Wir begaben uns nun in den Garten zum Labyrinth. Wir schafften es ohne Hilfe bis in die Mitte und auch wieder heraus. Zum Schluss gönnten wir uns noch Tee mit Fruchtscone bzw. Schokotorte. Und dann machten wir uns daran, die „läppischen“ 12 km zu unserem heutigen Ziel zu fahren. So ganz ohne war das nicht, denn mehr als die Hälfte der Strecke führte bergauf und das bei Gegenwind. Aber inzwischen sind wir ja gut trainiert und wussten, dass der Scheitelpunkt des Anstiegs bald erreicht ist. Als wir am Hotel ankamen, mussten wir noch etwas warten, denn es öffnet erst um 5.
Als wir da so standen, hielt ein Handwerker an der Kreuzung an, kurbelte die Scheibe herunter und fragte, wo’s denn hingehen soll. Dass wir in Schottland südwärts und weiter nach England bis Kingston-upon-Hull fahren wollten, kommentierte er mit einem gespielten Würgen und winkte ab. „England. To Scotland, up north!“ und erzählte dass er im Urlaub 3 Wochen die Hebriden abradeln wird. Nach guten Wünschen fuhr er weiter.

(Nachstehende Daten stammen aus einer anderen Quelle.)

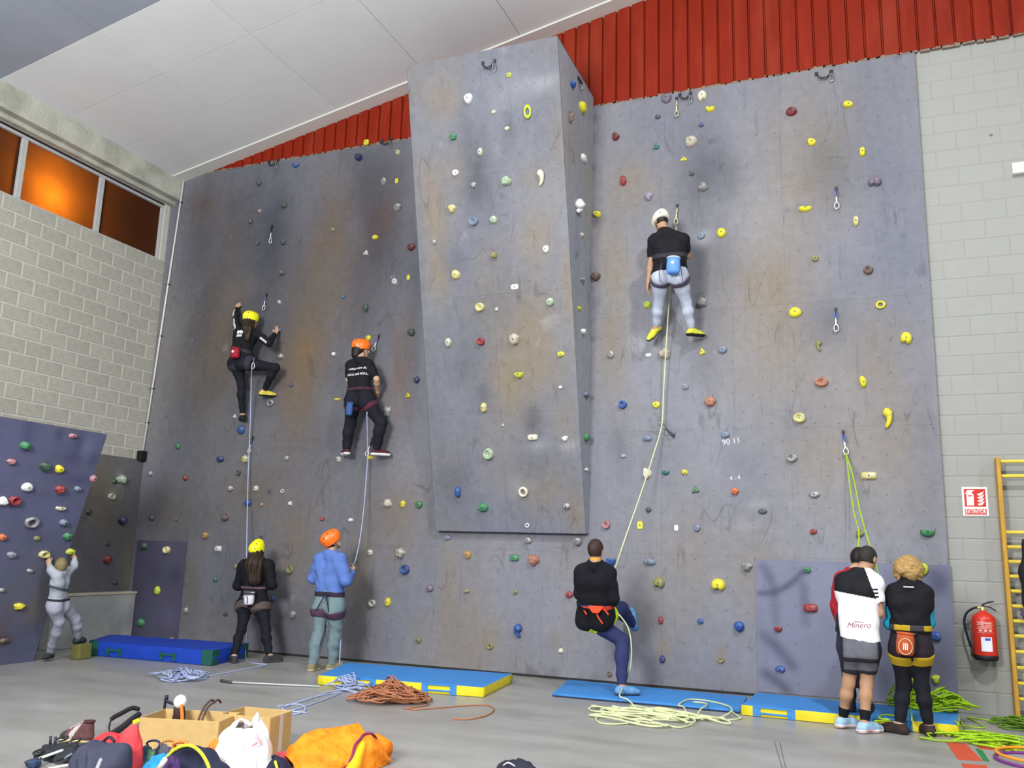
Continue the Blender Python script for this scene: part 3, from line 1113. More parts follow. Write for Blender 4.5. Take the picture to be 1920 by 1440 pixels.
# surface, then px py width height colour shape
HOLDS = {
    'W': """687 267 11 11 yellow chip;674 296 14 14 navy ball;555 311 17 11 blue wedge;747 286 11 11 creamy blob;721 341 13 18 grey blob;744 339 7 10 yellow chip;487 344 10 12 dgrey rock
1120 402 15 14 yellow blob;1155 257 15 16 dred blob;1169 341 15 22 red wedge;1217 369 15 18 lav rock;1231 276 12 11 teal blob;1233 220 12 10 dgrey wedge
1250 185 19 20 purple disc;1317 181 17 22 cream bite;1332 204 17 13 yellow half;1315 235 9 9 navy blob;1296 266 23 23 beige disc;1484 210 20 18 dred disc;1522 267 17 15 yellow blob;1282 299 15 10 yellow tri;1297 326 11 10 dgrey star;1319 352 18 18 grey rock;1315 442 15 15 slate disc;1353 437 17 19 yellow oval;1510 391 24 14 yellow half
1591 197 23 14 yellow wedge;1617 285 15 18 yellow twin;1640 342 24 21 purple bite;1605 415 15 20 creamy twin
1529 485 12 15 olive blob;1628 507 17 17 brown pocket;1491 586 23 20 yellow disc;1651 572 18 16 yellow ring;1536 650 12 20 olive comma;1699 635 20 25 yellow bite;1540 717 25 18 terra pocket;1619 717 15 26 yellow wedge
1499 784 23 20 creamy pocket;1664 786 20 38 yellow comma;1484 859 21 16 grey pocket;1629 892 28 14 creamy bar;1527 927 21 13 grey oval;1525 997 13 12 red blob;1612 1000 15 16 olive rock;1739 997 26 20 green half
1118 519 17 17 brown ball;1214 572 16 16 lime star;1317 568 21 20 grey rock;1247 664 24 22 beige rock;1146 665 15 16 grey blob;1216 666 12 8 white oval;1317 660 12 16 yellow tri;1355 656 17 15 slate oval;1285 725 13 15 lav wedge;1332 753 22 21 terra hex;1168 759 16 16 blue pocket;1231 759 15 13 yellow oval
1213 822 20 14 slate wedge;1360 815 17 13 slate oval;1169 855 12 8 lav oval;1214 888 18 22 cream rock;1248 885 15 12 teal half;1285 886 15 11 yellow wedge;1304 919 15 14 green tri;1378 921 16 16 orange star;1430 959 16 10 dgrey oval;1216 956 12 10 dgrey blob;1137 984 16 16 pink pocket;1200 985 11 15 yellow chip;1268 990 8 11 white chip;1307 990 13 14 slate oval
840 1008 14 11 slate blob;991 1013 15 15 grey blob;1084 1015 16 17 grey ball;878 1040 14 16 ochre blob;965 1046 18 12 green bar;1002 1050 22 22 terra rock;876 1108 15 9 olive wedge;967 1110 10 10 olive blob;1068 1115 14 14 red blob;973 1184 19 22 blue comma;919 1212 13 10 olive pocket;1052 1220 11 9 cream blob;1146 1051 18 20 blue half;1143 1265 11 9 brown blob
1217 1053 27 15 slate wedge;1236 1093 21 22 olive bite;1401 1062 20 19 grey rock;1347 1097 26 24 yellow bite;1239 1163 10 14 red oval;1313 1165 13 11 blue star;1386 1174 19 19 blue ball;1242 1236 11 14 navy oval;1352 1238 12 9 olive pocket
545 1068 14 17 olive pocket;605 973 10 9 red blob;658 975 11 8 white oval;729 944 16 18 cream rock;756 945 10 14 yellow oval;786 946 16 14 green disc;695 1036 11 12 cream blob;752 1037 21 22 beige star;760 1068 19 18 blue pocket;806 1103 15 14 purple disc;699 1131 14 14 cream pocket;728 1129 12 17 yellow oval;785 1200 12 12 olive blob;551 1152 13 18 grey rock
547 723 9 8 navy wedge;633 748 13 7 yellow half;766 742 12 12 yellow tri;782 713 13 14 navy star;727 772 16 22 grey bar;637 862 11 14 cream wedge;695 858 11 9 yellow blob
453 806 17 17 blue disc;508 756 15 14 grey ring;441 781 9 9 white tri;335 837 12 12 green star;414 861 17 12 navy oval;461 861 15 16 creamy hex;284 888 9 11 grey rock;349 896 13 12 red star;448 887 10 11 dgrey pocket;433 916 12 12 grey blob;481 916 15 11 cream twin;505 921 7 7 dgrey ring;530 921 8 8 white ring;466 943 15 16 blue wedge;492 946 8 8 terra blob;538 859 10 10 grey disc;545 944 8 9 white rock
332 974 7 8 dgrey blob;424 971 14 14 brown rock;386 1004 14 14 ochre hex;410 1029 15 11 white bar;444 1062 9 9 olive blob;405 1087 11 10 teal wedge;350 1144 10 12 grey blob;424 1152 9 8 black wedge;513 1122 10 12 blue blob;490 1008 7 7 black blob
534 386 11 12 dgreen rock;488 396 8 8 pink blob;471 416 10 12 dgrey rock;532 455 12 12 dgrey star;626 431 8 8 olive rock;530 512 12 12 brown rock;746 389 16 18 grey disc;704 445 13 9 yellow oval;687 475 12 11 white tri;772 464 17 14 dred blob;738 520 8 8 grey ring;741 528 11 14 white blob;766 520 7 10 yellow chip;645 557 9 8 blue wedge;687 577 12 18 dgreen wedge;525 567 9 11 grey wedge;691 634 11 11 yellow disc;772 624 15 16 dgreen blob;626 664 9 8 white oval;528 669 12 11 grey rock;524 619 11 11 blue blob;447 572 9 9 dgrey oval
485 456 9 9 dgrey pocket;323 1199 14 10 ochre oval;286 971 11 12 dgrey blob""",
    'P': """1513 1068 16 14 green wedge;1732 1066 22 26 lime wedge;1520 1140 25 15 red bar;1459 1178 15 14 red half;1463 1255 18 13 blue bite;1755 1193 25 17 blue twin;1755 1273 15 18 lime rock
314 1031 14 14 creamy pocket;272 1024 15 15 dgreen blob;296 1107 12 16 lime oval;266 1167 16 14 green blob""",
    'T': """955 141 10 10 lime blob;879 185 17 20 white blob;927 210 12 9 pgreen wedge;990 210 16 27 lime ring;951 241 10 8 creamy blob;850 257 17 15 green star;901 285 11 16 pgreen oval;855 324 12 12 white pocket;951 340 20 19 pgreen rock;1015 335 16 30 cream comma;889 347 11 12 grey rock;849 391 15 17 creamy rock
889 415 19 17 slate pocket;926 412 14 16 pgreen blob;815 455 10 11 grey wedge;1024 467 12 15 white oval;927 479 13 13 olive rock;856 515 18 18 creamy blob;965 538 15 10 white chip;901 576 18 17 creamy pocket;1032 566 16 17 pgreen hex;932 580 8 10 grey blob;841 642 13 18 pgreen oval;902 640 16 15 red pocket;965 636 21 24 beige hex;1052 664 14 11 yellow blob;974 701 17 16 lime half;1051 726 7 7 white blob
908 764 17 18 creamy twin;944 797 8 8 grey tri;999 820 20 11 cream bar;1060 822 12 11 white rock;917 851 20 22 pgreen pocket;859 922 16 20 blue twin;907 951 19 19 green blob;982 922 19 20 cream ring;1063 949 14 13 grey bite;989 985 9 9 white ring""",
    'S': """1072 159 11 14 blue rock;1090 201 14 20 yellow oval;1068 220 8 22 brown rock;1093 297 18 14 white twin;1081 390 13 20 white comma;1091 441 8 8 cream blob;1091 526 9 10 grey rock;1086 579 8 8 yellow blob;1092 622 9 13 white wedge;1098 740 11 11 slate rock;1098 820 8 15 green oval;1099 881 8 9 white tri""",
    'B': """46 835 16 15 green ball;136 817 13 10 pink blob;20 865 14 12 pink rock;83 874 17 18 dgreen rock;110 879 15 15 yellow blob;50 913 18 17 white oval;110 917 14 17 red rock;145 917 14 11 slate wedge;26 938 18 18 red pocket;3 939 14 18 white rock;113 952 16 11 cream half;58 979 24 22 grey ring;118 979 13 12 slate ball;126 1005 17 16 green star;4 1007 13 13 orange blob;69 1009 11 9 olive oval;21 1040 15 13 lav blob;82 1039 18 14 creamy pocket;56 1070 11 9 grey wedge;34 1136 16 14 yellow rock;3 1106 9 9 grey blob;8 1201 16 10 brown oval;174 897 10 14 pink oval;131 1034 14 13 lime blob""",
    'L': """225 899 13 18 pgreen rock;208 931 11 13 cream pocket;227 975 13 15 navy ball;165 959 9 12 dgrey oval;200 1049 13 16 red oval;200 1020 8 8 dgrey blob;215 1092 9 10 dgrey wedge;214 903 8 9 dgreen blob""",
}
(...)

Es war erst 16:50 Uhr aber jetzt kam die nette Inhaberin heraus und bat uns herein. Unsere Räder konnten wir im Schuppen einschließen. Da dort zahlreiche Tüten mit leeren Wein- und Sektflaschen lagen, entschuldigte sich die Wirtin mit dem Hinweis, dass es hier in der Einöde keine Abholung für Glasflaschen gibt und die Inhaber die 30 Minütige Fahrt zum nächsten Flaschencontainer immer selbst machen müssen. Wir haben ein sehr hübsches Zimmer mit Blick auf die Berge und sind nun auf das Menü gespannt – zu Recht wie sich herausstellte. Aus aller Bescheidenheit geben wir hier keine Details preis. Eine Empfehlung für das Gordon Arms können wir jedoch in jedem Fall abgeben.